The purpose is to pull plastics out of the environment. Although people may differ in opinion over climate change, it’s harder to deny the impact of plastics on our world. The United Nations notes that 46% of plastic ends up in landfills, which is bad enough, but another 22% is dropped out in the world. It ends up in our soil, water and wildlife.

And the single largest source is single-use plastic packaging. That makes targeting single-use plastic bags for things like grocery stores understandable.

But does that mean Pittsburgh’s bag ban was smart? At best, it was not smartly executed.

That is evidenced by the frustration it has caused businesses and consumers.

The timeline has been slow. First proposed in 2021, it was finally passed in April 2022. It took effect in October 2023, yet enforcement began only in January.

There has been confusion that many attribute to a lack of clear communication from the city.

What is there to be confused about? Isn’t a ban a ban? Not quite.

For one thing, not all bags are banned. Grocery bags, yes, but other single-use bags such as those available to contain meat from the butcher department aren’t.

There’s also an accompanying charge for paper bags — which seems contradictory. That has led to some shops — like fast food purveyors — charging for paper bags when they shouldn’t.

“Of course a 10-cent fee shouldn’t apply to that bag,” Councilwoman Erika Strassburger, D-Squirrel Hill, the ban’s sponsor, said in October.

But one person’s “of course” is another person’s “I’m not sure.” While Strassburger said hiccups in the rollout were to be expected, it’s incumbent on council to anticipate those problems and write an accessible and understandable law that minimizes them.

It’s the Gainey administration’s job to be consistent and supportive with compliance. That should include better education of businesses not only about the existence of the ban but also the proper execution. TribLive reporting has shown that retailers do not understand their ability to use current plastics inventory or when to charge, and how much, for paper products.

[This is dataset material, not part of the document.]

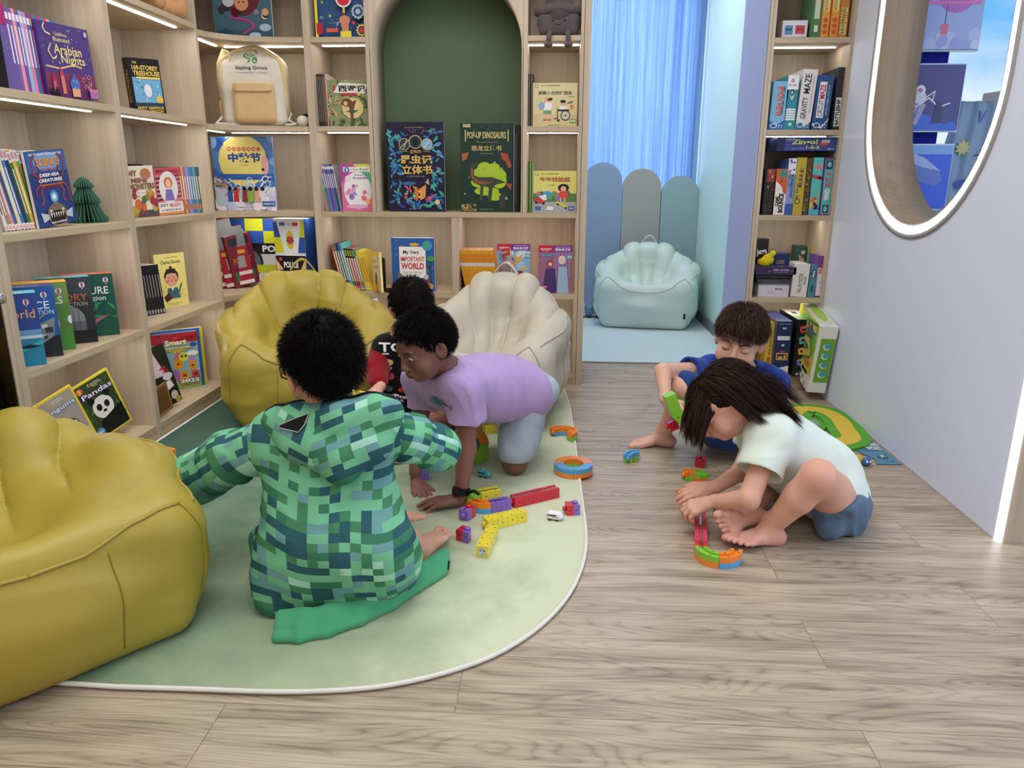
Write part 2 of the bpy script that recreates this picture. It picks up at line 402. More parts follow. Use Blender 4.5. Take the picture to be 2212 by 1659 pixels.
# skirting line of the right wall
simple('baseboard_right', [(XR-.004, 2.035, 0, XR, 3.6, .006)], 'paint', 'b9b7b6')
# ---- blue nook behind the doorway
simple('wall_nook_right', [(1.045, 4.06, 0, 1.12, 6.0, 2.66)], 'paint', 'cbeae6')
simple('wall_nook_left', [(-.75, 4.06, 0, -.65, 6.0, 2.66)], 'paint', 'c0cfdc')
simple('wall_nook_back', [(-.75, 5.96, 0, 1.12, 6.04, .55), (-.75, 5.96, 2.45, 1.12, 6.04, 2.66), (.99, 5.96, .55, 1.12, 6.04, 2.45), (-.75, 5.96, .55, -.6, 6.04, 2.45)], 'paint', 'c8d6e4')
simple('wall_doorway_bluelit', [(.897, 3.606, 0, .9045, 4.058, 2.3), (.9045, 3.93, 0, 1.05, 4.058, 2.3)], 'paint', 'aab4da')  # lavender layer over the oak bookcase side: blue light put into its colour
simple('baseboard_nook', [(1.030, 4.07, .004, 1.0448, 5.95, .075)], 'paint', '7a7e84')
b = MB(); b.box(-.6, 5.985, .55, -.56, 6.02, 2.45, 'd8e4ee'); b.box(.95, 5.985, .55, .99, 6.02, 2.45, 'd8e4ee'); b.box(-.56, 5.985, .55, .95, 6.02, .59, 'd8e4ee'); b.box(-.56, 5.985, 2.41, .95, 6.02, 2.45, 'd8e4ee'); b.box(.17, 5.985, .59, .21, 6.02, 2.41, 'd8e4ee')
S(b.build('window_2', 'paint'))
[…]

Fines are not being assessed yet, which seems to make the January start date for enforcement irrelevant. But kudos to the city for not issuing those fines when the hiccups are ongoing.

Daniel Banko-Ferran is a University of Pittsburgh graduate student hired by Philadelphia to analyze its bag ban. He pointed to what is seen as the best option, which is on the consumer: reusable bags.

But Freedonia Custom Research earlier this year found that New Jersey’s single-use plastic bag ban showed otherwise. Although the state ban dramatically decreased the number of bags in circulation — down 60% — the amount of plastics consumed escalated, as reusable but still plastic bags increased by 600%. Those bags were used only two to three times before being thrown out like the single-use products.

The intention of Pittsburgh’s ban is admirable. But five months after implementation, the benefit is still a question.